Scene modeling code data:

* start *

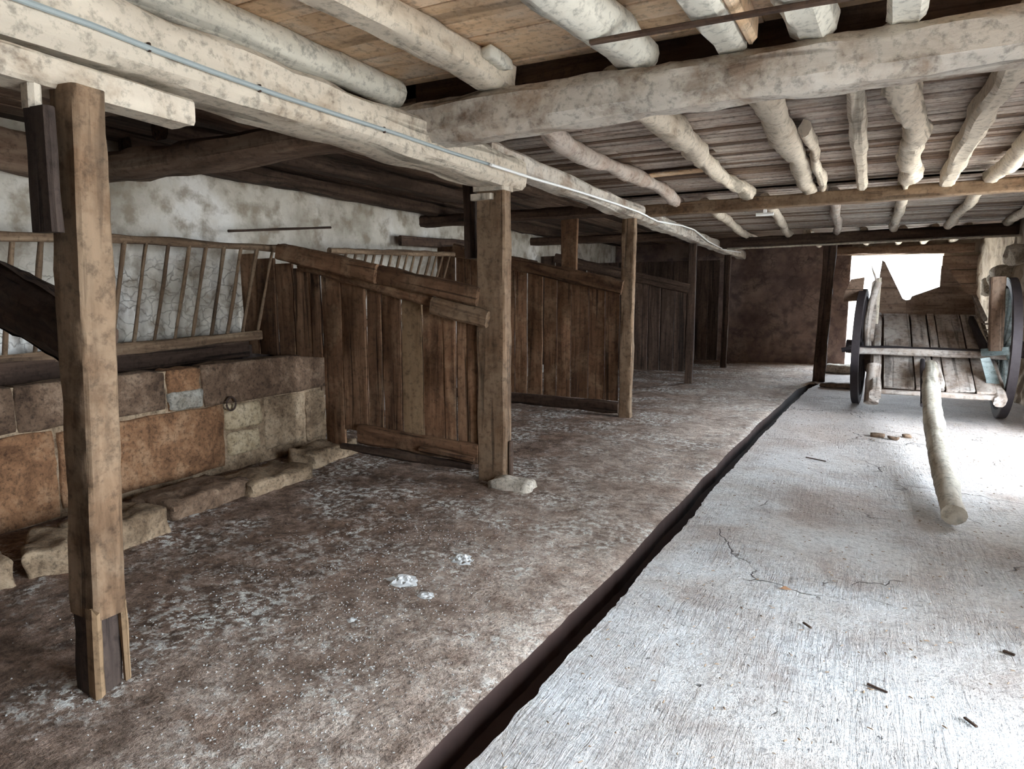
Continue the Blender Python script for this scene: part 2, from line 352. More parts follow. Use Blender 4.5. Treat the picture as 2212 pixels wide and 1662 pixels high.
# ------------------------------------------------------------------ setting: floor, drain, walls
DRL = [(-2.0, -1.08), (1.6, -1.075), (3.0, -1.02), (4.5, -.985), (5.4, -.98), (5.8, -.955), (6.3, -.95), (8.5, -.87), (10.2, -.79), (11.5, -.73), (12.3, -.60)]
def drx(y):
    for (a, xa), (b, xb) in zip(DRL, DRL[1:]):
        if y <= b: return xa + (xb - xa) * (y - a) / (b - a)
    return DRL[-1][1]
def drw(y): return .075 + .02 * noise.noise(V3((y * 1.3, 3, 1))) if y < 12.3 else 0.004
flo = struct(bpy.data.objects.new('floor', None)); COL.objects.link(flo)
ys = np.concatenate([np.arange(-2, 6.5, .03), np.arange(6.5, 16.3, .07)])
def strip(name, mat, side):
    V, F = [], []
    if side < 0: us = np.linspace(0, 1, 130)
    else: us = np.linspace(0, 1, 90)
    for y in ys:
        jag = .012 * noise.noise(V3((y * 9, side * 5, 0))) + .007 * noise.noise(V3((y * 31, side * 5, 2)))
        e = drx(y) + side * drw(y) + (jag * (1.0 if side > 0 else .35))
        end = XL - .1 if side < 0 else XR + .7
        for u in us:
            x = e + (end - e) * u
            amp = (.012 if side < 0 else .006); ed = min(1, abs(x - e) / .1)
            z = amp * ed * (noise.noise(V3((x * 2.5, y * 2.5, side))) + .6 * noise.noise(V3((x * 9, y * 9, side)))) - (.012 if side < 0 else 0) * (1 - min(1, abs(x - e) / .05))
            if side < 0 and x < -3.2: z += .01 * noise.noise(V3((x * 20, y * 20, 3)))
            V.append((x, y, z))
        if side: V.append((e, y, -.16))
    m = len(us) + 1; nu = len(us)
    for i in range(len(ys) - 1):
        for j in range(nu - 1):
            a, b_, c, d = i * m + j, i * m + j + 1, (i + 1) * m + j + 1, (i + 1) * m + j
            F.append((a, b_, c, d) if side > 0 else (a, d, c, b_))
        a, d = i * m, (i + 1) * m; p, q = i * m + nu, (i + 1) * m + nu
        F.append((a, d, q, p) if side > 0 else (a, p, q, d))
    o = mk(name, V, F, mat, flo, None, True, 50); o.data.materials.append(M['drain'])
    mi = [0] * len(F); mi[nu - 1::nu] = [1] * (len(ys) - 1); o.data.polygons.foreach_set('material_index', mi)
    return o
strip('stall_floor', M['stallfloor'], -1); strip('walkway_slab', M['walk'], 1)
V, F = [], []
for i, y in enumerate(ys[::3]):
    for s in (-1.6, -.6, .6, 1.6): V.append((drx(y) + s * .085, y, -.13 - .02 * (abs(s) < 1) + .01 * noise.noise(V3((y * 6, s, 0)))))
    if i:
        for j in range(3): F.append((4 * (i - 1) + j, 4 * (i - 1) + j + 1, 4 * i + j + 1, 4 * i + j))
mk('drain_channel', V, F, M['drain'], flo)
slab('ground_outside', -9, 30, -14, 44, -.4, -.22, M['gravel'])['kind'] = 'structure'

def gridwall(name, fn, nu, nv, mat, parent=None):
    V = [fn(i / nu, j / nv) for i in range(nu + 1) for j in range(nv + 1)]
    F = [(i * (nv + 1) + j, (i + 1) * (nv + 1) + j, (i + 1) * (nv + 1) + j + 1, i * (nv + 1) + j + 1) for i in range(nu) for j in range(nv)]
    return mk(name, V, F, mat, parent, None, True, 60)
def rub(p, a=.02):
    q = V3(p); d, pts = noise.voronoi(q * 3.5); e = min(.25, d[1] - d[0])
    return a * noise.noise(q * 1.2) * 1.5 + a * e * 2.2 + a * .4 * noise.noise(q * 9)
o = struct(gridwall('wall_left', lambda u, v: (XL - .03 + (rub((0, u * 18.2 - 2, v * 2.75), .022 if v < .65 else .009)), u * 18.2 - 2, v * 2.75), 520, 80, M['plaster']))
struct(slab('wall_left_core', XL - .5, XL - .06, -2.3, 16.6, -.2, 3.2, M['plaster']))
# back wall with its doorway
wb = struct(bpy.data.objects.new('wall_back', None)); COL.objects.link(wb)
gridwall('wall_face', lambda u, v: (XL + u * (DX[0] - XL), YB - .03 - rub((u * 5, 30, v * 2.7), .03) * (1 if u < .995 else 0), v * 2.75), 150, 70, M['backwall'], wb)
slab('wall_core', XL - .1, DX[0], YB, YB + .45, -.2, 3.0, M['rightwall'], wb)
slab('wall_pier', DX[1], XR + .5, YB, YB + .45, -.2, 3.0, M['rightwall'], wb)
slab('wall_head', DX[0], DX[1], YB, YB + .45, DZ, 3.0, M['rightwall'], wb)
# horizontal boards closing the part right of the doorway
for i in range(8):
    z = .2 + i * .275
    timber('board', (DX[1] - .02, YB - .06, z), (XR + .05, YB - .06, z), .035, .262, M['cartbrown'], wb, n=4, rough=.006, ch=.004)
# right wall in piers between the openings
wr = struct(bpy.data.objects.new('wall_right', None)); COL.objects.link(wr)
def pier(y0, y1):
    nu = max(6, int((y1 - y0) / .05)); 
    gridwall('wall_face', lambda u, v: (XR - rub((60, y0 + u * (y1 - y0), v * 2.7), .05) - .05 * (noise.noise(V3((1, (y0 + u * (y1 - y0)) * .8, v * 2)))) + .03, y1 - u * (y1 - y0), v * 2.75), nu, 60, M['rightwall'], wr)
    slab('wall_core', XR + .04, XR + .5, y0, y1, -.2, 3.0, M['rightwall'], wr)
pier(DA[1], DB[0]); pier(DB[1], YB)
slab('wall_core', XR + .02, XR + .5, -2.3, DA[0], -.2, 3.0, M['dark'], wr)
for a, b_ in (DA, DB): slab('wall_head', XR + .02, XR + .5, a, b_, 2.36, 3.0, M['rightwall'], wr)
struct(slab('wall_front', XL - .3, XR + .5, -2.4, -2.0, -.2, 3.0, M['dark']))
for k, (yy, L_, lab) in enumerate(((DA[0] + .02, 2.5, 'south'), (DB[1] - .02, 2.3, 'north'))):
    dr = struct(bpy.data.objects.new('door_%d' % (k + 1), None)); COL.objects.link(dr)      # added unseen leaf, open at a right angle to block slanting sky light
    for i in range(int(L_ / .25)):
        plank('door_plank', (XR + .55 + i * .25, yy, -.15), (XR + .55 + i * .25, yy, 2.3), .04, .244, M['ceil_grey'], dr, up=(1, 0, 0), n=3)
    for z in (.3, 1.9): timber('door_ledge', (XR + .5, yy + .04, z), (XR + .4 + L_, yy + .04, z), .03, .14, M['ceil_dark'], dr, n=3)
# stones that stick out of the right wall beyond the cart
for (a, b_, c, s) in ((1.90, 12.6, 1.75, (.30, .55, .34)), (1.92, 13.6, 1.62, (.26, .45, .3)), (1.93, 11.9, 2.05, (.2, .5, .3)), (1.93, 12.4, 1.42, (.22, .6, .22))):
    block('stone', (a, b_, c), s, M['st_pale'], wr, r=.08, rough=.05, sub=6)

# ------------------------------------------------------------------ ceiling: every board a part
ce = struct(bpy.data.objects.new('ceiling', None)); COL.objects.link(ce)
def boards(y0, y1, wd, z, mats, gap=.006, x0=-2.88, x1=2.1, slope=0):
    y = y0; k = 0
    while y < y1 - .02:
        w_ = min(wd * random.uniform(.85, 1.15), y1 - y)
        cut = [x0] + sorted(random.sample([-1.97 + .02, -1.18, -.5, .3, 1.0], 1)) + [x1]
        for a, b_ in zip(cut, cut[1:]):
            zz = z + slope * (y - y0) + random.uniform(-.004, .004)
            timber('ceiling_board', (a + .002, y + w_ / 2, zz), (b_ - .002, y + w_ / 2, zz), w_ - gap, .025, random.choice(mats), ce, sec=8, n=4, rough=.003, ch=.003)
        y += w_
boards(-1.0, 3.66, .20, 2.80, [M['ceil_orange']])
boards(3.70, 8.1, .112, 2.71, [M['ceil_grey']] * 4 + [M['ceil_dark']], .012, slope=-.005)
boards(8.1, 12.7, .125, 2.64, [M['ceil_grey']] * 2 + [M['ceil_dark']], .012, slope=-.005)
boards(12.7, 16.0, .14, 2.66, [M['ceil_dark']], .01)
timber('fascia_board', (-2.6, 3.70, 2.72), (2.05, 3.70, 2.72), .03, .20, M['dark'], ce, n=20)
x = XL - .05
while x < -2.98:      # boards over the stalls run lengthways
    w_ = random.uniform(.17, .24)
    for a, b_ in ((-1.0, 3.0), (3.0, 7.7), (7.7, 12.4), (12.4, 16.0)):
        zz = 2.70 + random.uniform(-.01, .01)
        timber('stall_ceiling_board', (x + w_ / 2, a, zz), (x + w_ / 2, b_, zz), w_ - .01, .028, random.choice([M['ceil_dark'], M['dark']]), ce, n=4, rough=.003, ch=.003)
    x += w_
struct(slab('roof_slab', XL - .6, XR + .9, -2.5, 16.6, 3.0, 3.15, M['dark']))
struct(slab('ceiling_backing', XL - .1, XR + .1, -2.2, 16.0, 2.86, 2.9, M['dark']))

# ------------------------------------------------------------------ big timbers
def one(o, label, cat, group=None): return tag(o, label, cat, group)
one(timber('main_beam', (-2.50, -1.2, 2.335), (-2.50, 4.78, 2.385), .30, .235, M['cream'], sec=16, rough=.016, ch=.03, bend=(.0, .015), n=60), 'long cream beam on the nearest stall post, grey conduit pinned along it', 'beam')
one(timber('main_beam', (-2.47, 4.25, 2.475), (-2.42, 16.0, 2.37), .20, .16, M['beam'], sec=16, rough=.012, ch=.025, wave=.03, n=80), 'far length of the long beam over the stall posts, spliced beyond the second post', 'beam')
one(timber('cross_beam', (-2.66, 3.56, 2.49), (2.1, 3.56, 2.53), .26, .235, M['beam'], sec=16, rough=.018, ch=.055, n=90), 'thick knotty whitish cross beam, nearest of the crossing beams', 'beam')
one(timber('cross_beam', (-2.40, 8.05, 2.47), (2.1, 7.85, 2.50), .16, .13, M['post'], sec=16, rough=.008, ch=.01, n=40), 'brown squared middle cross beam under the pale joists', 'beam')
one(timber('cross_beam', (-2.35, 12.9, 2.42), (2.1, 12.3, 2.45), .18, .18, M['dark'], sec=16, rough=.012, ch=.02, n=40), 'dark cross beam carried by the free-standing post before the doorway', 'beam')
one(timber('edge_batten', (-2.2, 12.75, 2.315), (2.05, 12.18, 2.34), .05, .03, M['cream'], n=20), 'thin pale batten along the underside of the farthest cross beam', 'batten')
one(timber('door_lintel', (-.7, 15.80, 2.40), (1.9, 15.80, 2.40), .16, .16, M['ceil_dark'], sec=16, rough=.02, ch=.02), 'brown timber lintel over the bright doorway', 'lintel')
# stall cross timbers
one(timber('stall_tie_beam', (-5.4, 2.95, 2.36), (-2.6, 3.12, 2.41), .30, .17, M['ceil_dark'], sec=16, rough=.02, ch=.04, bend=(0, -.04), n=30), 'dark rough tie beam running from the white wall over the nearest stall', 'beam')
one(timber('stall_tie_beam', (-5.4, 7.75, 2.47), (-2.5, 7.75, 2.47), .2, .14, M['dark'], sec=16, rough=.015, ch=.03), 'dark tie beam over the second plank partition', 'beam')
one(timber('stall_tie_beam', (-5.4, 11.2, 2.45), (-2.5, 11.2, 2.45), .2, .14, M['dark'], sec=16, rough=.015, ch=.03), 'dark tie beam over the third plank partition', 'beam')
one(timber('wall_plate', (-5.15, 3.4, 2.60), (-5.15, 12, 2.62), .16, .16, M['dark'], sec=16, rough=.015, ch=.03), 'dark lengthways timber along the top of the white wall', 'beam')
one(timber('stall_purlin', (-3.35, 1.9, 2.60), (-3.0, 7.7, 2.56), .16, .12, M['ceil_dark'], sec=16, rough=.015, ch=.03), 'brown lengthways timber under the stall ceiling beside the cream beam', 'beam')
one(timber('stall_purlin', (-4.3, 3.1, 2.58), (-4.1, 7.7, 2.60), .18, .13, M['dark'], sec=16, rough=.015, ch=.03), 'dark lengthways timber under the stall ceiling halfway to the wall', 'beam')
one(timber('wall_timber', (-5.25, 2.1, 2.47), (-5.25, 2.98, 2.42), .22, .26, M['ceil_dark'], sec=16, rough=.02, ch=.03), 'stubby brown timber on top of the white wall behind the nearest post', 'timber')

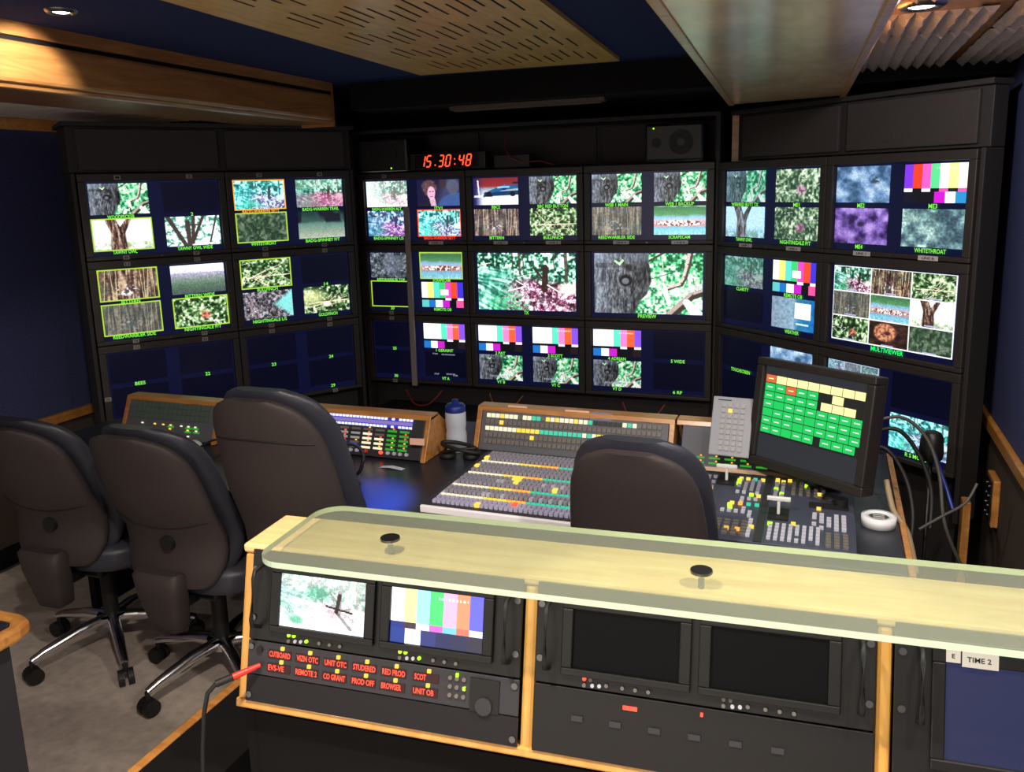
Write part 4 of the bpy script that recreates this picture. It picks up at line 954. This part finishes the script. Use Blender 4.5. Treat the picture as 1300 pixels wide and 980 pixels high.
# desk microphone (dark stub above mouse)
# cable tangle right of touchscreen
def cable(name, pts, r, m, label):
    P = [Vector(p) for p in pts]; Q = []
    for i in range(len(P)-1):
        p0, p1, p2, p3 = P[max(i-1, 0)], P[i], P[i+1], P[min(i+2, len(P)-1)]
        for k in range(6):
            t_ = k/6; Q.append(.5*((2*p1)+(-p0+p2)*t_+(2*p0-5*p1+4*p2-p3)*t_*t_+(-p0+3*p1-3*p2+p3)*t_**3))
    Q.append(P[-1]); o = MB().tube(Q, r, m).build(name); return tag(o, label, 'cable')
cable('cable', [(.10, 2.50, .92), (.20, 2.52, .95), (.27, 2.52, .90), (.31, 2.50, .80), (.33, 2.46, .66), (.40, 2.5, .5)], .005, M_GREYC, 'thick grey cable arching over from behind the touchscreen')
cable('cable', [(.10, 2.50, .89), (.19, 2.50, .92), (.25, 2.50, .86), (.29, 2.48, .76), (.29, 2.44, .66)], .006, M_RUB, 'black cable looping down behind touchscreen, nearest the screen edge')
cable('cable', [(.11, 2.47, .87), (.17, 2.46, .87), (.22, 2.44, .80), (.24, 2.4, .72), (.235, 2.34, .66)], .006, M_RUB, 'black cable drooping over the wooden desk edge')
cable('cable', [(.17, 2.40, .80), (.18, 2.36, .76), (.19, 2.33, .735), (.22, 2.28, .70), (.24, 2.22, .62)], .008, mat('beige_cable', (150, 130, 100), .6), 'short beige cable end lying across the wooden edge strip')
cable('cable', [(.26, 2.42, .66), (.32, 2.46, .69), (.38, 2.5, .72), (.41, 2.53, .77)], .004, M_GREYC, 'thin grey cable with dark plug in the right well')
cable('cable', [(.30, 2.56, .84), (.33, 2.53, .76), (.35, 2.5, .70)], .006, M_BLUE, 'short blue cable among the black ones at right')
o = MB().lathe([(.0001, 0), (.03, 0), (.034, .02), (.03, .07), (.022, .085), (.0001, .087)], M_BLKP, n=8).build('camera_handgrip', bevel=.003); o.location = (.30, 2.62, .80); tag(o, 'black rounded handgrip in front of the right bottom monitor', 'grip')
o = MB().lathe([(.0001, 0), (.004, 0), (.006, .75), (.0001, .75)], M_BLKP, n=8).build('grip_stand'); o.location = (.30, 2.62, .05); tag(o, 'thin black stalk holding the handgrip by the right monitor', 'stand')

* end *

Your goal
Extract every line above containing the word "that".

Answer to the exercise
# stones that stick out of the right wall beyond the cart
Write part 4 of the bpy script that recreates this picture. It picks up at line 954. This part finishes the script. Use Blender 4.5. Treat the picture as 1300 pixels wide and 980 pixels high.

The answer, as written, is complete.